Question

Show that \[y=\dfrac{2}{3}{{e}^{x}}+{{e}^{-2x}}\] is a solution of the differential equation \[{y}'+2y=2{{e}^{x}}\]?

Answer 1

Hint: In this question, we have to show something and showing something is a solution to an equation means plugging in the given expression. Therefore, in order to find a solution to this problem, we have to differentiate the $y$ equation and then plug the expression of $y$ and ${y}'$ to that differential equation, and then we have to make sure it holds true.

Complete step-by-step solution:
Here, we are given the differential equation \[{y}'+2y=2{{e}^{x}}\], and we are asked to verify that it works when \[y=\dfrac{2}{3}{{e}^{x}}+{{e}^{-2x}}\].
Since the differential equation needs ${y}'$ as well as $y$, we first have to find $\dfrac{dy}{dx}$ for the given $y$,
We have our equation as:
\[\Rightarrow y=\dfrac{2}{3}{{e}^{x}}+{{e}^{-2x}}\]
On differentiating with respect to $x$, we get our above equation as:
\[\Rightarrow {y}'=\dfrac{dy}{dx}\left( \dfrac{2}{3}{{e}^{x}}+{{e}^{-2x}} \right)\]
On differentiating, we get:
\[\Rightarrow {y}'=\dfrac{2}{3}{{e}^{x}}-2{{e}^{-2x}}\]
Now, as we have expressions for both $y$ and ${y}'$, which we can now plug into our differential equation $\Rightarrow \left( {y}'+2y=2{{e}^{x}} \right)$.
And if this produces a true statement that is equal to our differential equation, then the given expression for $y$ is a valid solution.
Therefore, on substituting the expression for $y$ and ${y}'$ in our differential equation that is \[{y}'+2y=2{{e}^{x}}\], we get:
\[\Rightarrow \left( \dfrac{2}{3}{{e}^{x}}-2{{e}^{-2x}} \right)+2\left( \dfrac{2}{3}{{e}^{x}}+{{e}^{-2x}} \right)=2{{e}^{x}}\]
On simplifying, we get:
\[\Rightarrow \left( \dfrac{2}{3}{{e}^{x}}-2{{e}^{-2x}} \right)+\left( \dfrac{4}{3}{{e}^{x}}+2{{e}^{-2x}} \right)=2{{e}^{x}}\]
On expanding our equation, we get:
\[\Rightarrow \dfrac{2}{3}{{e}^{x}}-2{{e}^{-2x}}+\dfrac{4}{3}{{e}^{x}}+2{{e}^{-2x}}=2{{e}^{x}}\]
On simplifying and cancelling $2{{e}^{-2x}}$ term, we get:
\[\Rightarrow \dfrac{2}{3}{{e}^{x}}+\dfrac{4}{3}{{e}^{x}}=2{{e}^{x}}\]
On solving left-hand side and simplifying, we get:
\[\Rightarrow \left( \dfrac{2}{3}+\dfrac{4}{3} \right){{e}^{x}}=2{{e}^{x}}\]
On simplifying, we get:
\[\Rightarrow \left( \dfrac{6}{3} \right){{e}^{x}}=2{{e}^{x}}\]
On simplifying, we get:
\[\Rightarrow 2{{e}^{x}}=2{{e}^{x}}\]
That is equal to the right-hand side.
Since the differential equation holds true for the given y.
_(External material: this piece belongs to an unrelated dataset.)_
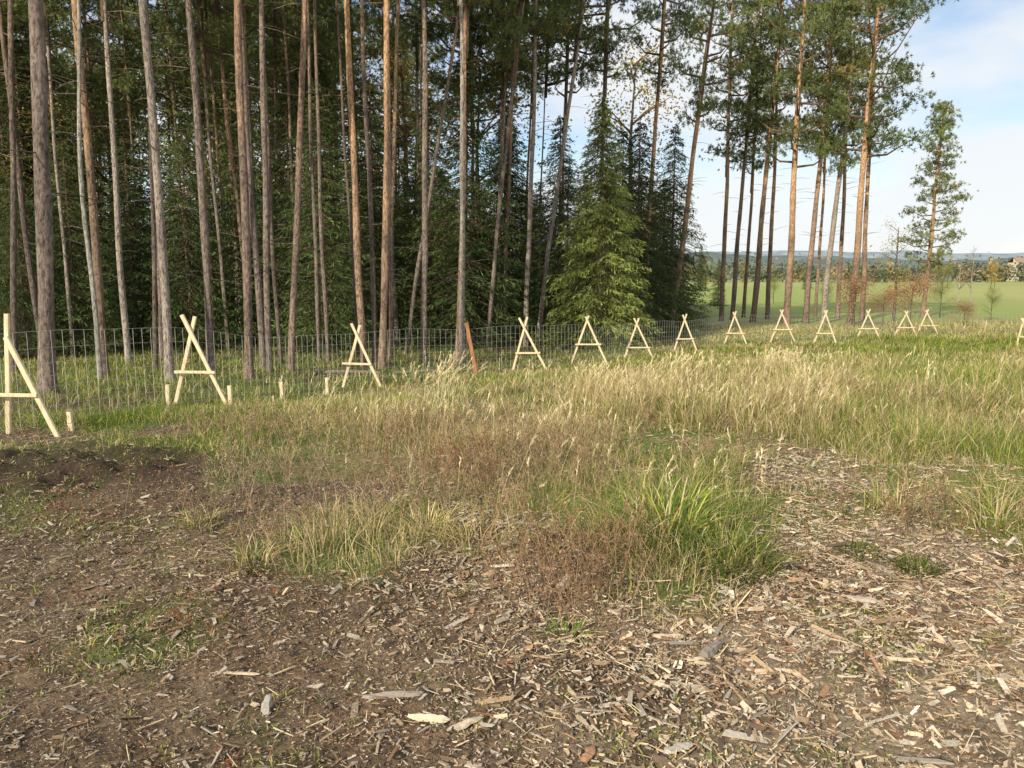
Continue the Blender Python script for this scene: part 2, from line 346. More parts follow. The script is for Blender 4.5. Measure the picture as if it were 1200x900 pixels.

Therefore, it is a valid solution of the differential equation.

Note: While solving this type of differential equation, there are two other methods to solve this problem, they could be done using the factor that it is a linear DE with constant coefficients. It can also be solved by using an Integrating Factor but from First Principles. We have to decide which method is efficient and use that method to solve the problem.